Lenore Tawney, original name Leonora Agnes Gallagher, was an American artist whose compositions helped transform weaving from an underappreciated craft into a new form of visual art.


Leonora Gallagher changed her first name to Lenore, which had fewer letters, when she was a first grader. Her 1941 marriage to George Tawney, a psychologist, ended after 18 months with his death. She attended the University of Illinois from 1943 to 1945 and then, while supporting herself as a proofreader for a legal publisher, took night courses in drawing, weaving, and sculpture at the Chicago Institute of Design (1946–48). After living in Paris from 1949 to 1951, during which time she traveled through Europe and into Morocco, Tawney briefly studied weaving in Penland, N.C.


In 1954 Lenore Tawney abandoned sculpture for weaving and in the process, transformed the ancient craft of the weaver into a new vocation—fiber art. Following an intensely personal and experimental path, in the late 1950s Tawney created gauzy tapestries in which areas of plain weave were juxtaposed with laid-in designs. Her improvisational pieces appeared like free-flowing drawings made of colorful yarns floating in space.


Moving from Chicago to Manhattan in 1961, she became part of the avant-garde world of the abstract expressionists, and soon began to restructure her tapestries into sculptural ‘woven forms.’ These groundbreaking weavings dispensed entirely with a traditional rectangular format. In a startling departure from textile traditions, her tall, totemlike works were not set against a wall, but freely suspended in space. Often embellished with shells, beads, and fringes of feathers—and frequently composed of fibers of varying thickness and texture—these and other, smaller shield-like designs woven in the 1960s, remained spiritually expressive, sculptural weavings.

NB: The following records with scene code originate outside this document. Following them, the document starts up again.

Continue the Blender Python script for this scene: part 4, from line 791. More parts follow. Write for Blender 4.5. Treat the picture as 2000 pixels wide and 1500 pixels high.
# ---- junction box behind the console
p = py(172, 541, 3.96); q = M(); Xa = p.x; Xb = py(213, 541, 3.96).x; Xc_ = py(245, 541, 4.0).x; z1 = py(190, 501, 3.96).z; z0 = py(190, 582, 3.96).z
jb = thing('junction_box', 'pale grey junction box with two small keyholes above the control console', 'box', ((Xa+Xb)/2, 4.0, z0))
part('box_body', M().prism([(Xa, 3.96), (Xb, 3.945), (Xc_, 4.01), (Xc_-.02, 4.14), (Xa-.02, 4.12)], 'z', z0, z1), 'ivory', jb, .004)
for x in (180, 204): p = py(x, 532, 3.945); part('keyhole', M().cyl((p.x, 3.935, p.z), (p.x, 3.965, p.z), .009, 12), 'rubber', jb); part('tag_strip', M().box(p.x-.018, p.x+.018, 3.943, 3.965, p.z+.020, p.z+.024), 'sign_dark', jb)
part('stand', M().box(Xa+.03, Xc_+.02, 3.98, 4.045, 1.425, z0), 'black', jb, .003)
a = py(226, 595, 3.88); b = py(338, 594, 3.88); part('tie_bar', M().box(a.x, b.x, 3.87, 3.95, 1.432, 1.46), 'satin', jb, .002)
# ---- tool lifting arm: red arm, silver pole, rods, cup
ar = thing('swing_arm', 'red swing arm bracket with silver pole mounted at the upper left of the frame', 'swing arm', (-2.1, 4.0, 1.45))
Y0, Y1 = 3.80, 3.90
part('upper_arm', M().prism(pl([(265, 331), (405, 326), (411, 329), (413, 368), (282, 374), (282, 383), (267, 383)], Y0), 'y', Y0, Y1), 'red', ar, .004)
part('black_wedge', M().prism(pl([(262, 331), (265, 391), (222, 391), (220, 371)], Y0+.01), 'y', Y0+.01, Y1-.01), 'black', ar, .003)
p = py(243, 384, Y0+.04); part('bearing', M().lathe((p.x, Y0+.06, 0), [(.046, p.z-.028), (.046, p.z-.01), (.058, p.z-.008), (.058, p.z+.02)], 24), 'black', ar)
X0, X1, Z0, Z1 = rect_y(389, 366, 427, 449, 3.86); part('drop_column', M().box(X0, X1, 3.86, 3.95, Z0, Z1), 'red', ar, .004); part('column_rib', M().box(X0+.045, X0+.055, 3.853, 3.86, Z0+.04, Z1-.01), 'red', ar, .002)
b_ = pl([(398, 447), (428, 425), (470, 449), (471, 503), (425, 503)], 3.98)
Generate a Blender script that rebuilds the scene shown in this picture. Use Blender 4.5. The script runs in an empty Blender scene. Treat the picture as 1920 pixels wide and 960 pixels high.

In 1964 Lenore Tawney created the first of a profusion of collages and assemblages made from found objects. After 1976, when she abandoned weaving altogether, these nontextile works became the primary focus of her art. Small in scale, the pieces were fashioned principally from pages taken from rare books and manuscripts on whose age-stained surfaces were affixed fragile birds’ eggs and skeletons, feathers, small animal bones, shells, pebbles, corks, and wooden forms. Like her weavings, Tawney’ s miniature collages display great sensitivity to the aesthetic properties of materials, but unlike the bolder woven works, they are intimate and quiescent pieces, containing elusive messages about the frailty and transiency of life, and the need to find inner peace.